Scenes as source code:
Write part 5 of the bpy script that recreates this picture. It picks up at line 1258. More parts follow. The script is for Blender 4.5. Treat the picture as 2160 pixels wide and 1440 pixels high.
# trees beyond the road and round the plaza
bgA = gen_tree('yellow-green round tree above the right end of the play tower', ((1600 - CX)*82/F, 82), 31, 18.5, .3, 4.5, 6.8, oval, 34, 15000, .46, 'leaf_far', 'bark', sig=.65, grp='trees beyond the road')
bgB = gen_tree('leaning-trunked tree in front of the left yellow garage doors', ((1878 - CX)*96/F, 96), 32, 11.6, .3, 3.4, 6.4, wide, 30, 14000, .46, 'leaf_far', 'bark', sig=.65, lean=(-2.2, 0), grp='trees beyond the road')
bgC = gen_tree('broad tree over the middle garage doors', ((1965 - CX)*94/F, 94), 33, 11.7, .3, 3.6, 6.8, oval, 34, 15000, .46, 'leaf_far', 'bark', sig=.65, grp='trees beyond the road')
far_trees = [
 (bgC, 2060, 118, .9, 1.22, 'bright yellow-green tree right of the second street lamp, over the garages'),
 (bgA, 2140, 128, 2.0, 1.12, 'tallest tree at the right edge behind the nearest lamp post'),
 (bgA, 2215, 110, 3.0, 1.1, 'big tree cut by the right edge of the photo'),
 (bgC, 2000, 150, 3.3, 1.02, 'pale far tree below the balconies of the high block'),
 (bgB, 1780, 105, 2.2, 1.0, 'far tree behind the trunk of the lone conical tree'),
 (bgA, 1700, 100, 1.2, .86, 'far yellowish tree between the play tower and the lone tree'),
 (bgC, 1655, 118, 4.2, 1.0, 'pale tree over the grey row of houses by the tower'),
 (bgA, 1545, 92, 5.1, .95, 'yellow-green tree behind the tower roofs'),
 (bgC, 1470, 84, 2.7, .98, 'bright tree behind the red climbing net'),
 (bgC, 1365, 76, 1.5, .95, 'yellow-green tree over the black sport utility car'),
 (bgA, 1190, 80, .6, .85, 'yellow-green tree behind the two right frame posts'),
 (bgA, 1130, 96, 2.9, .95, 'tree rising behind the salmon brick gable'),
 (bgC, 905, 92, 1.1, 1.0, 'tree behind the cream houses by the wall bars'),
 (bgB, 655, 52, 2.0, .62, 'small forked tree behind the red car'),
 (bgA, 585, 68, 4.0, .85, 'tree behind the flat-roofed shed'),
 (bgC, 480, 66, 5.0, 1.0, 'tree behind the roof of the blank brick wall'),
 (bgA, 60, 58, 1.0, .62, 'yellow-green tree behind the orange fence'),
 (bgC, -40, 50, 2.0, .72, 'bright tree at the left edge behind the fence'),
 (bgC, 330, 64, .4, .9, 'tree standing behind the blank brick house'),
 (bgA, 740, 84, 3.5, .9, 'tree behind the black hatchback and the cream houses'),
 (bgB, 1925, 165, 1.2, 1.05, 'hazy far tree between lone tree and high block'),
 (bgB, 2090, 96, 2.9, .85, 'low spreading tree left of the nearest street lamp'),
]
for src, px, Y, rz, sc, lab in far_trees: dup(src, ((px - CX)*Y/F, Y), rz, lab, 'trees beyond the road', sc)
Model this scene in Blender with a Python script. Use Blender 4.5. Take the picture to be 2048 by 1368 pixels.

### The exercise
Write out the records above again, keeping each one identical to the original.

### Output for this exercise
Write part 5 of the bpy script that recreates this picture. It picks up at line 1258. More parts follow. The script is for Blender 4.5. Treat the picture as 2160 pixels wide and 1440 pixels high.
# trees beyond the road and round the plaza
bgA = gen_tree('yellow-green round tree above the right end of the play tower', ((1600 - CX)*82/F, 82), 31, 18.5, .3, 4.5, 6.8, oval, 34, 15000, .46, 'leaf_far', 'bark', sig=.65, grp='trees beyond the road')
bgB = gen_tree('leaning-trunked tree in front of the left yellow garage doors', ((1878 - CX)*96/F, 96), 32, 11.6, .3, 3.4, 6.4, wide, 30, 14000, .46, 'leaf_far', 'bark', sig=.65, lean=(-2.2, 0), grp='trees beyond the road')
bgC = gen_tree('broad tree over the middle garage doors', ((1965 - CX)*94/F, 94), 33, 11.7, .3, 3.6, 6.8, oval, 34, 15000, .46, 'leaf_far', 'bark', sig=.65, grp='trees beyond the road')
far_trees = [
 (bgC, 2060, 118, .9, 1.22, 'bright yellow-green tree right of the second street lamp, over the garages'),
 (bgA, 2140, 128, 2.0, 1.12, 'tallest tree at the right edge behind the nearest lamp post'),
 (bgA, 2215, 110, 3.0, 1.1, 'big tree cut by the right edge of the photo'),
 (bgC, 2000, 150, 3.3, 1.02, 'pale far tree below the balconies of the high block'),
 (bgB, 1780, 105, 2.2, 1.0, 'far tree behind the trunk of the lone conical tree'),
 (bgA, 1700, 100, 1.2, .86, 'far yellowish tree between the play tower and the lone tree'),
 (bgC, 1655, 118, 4.2, 1.0, 'pale tree over the grey row of houses by the tower'),
 (bgA, 1545, 92, 5.1, .95, 'yellow-green tree behind the tower roofs'),
 (bgC, 1470, 84, 2.7, .98, 'bright tree behind the red climbing net'),
 (bgC, 1365, 76, 1.5, .95, 'yellow-green tree over the black sport utility car'),
 (bgA, 1190, 80, .6, .85, 'yellow-green tree behind the two right frame posts'),
 (bgA, 1130, 96, 2.9, .95, 'tree rising behind the salmon brick gable'),
 (bgC, 905, 92, 1.1, 1.0, 'tree behind the cream houses by the wall bars'),
 (bgB, 655, 52, 2.0, .62, 'small forked tree behind the red car'),
 (bgA, 585, 68, 4.0, .85, 'tree behind the flat-roofed shed'),
 (bgC, 480, 66, 5.0, 1.0, 'tree behind the roof of the blank brick wall'),
 (bgA, 60, 58, 1.0, .62, 'yellow-green tree behind the orange fence'),
 (bgC, -40, 50, 2.0, .72, 'bright tree at the left edge behind the fence'),
 (bgC, 330, 64, .4, .9, 'tree standing behind the blank brick house'),
 (bgA, 740, 84, 3.5, .9, 'tree behind the black hatchback and the cream houses'),
 (bgB, 1925, 165, 1.2, 1.05, 'hazy far tree between lone tree and high block'),
 (bgB, 2090, 96, 2.9, .85, 'low spreading tree left of the nearest street lamp'),
]
for src, px, Y, rz, sc, lab in far_trees: dup(src, ((px - CX)*Y/F, Y), rz, lab, 'trees beyond the road', sc)
Model this scene in Blender with a Python script. Use Blender 4.5. Take the picture to be 2048 by 1368 pixels.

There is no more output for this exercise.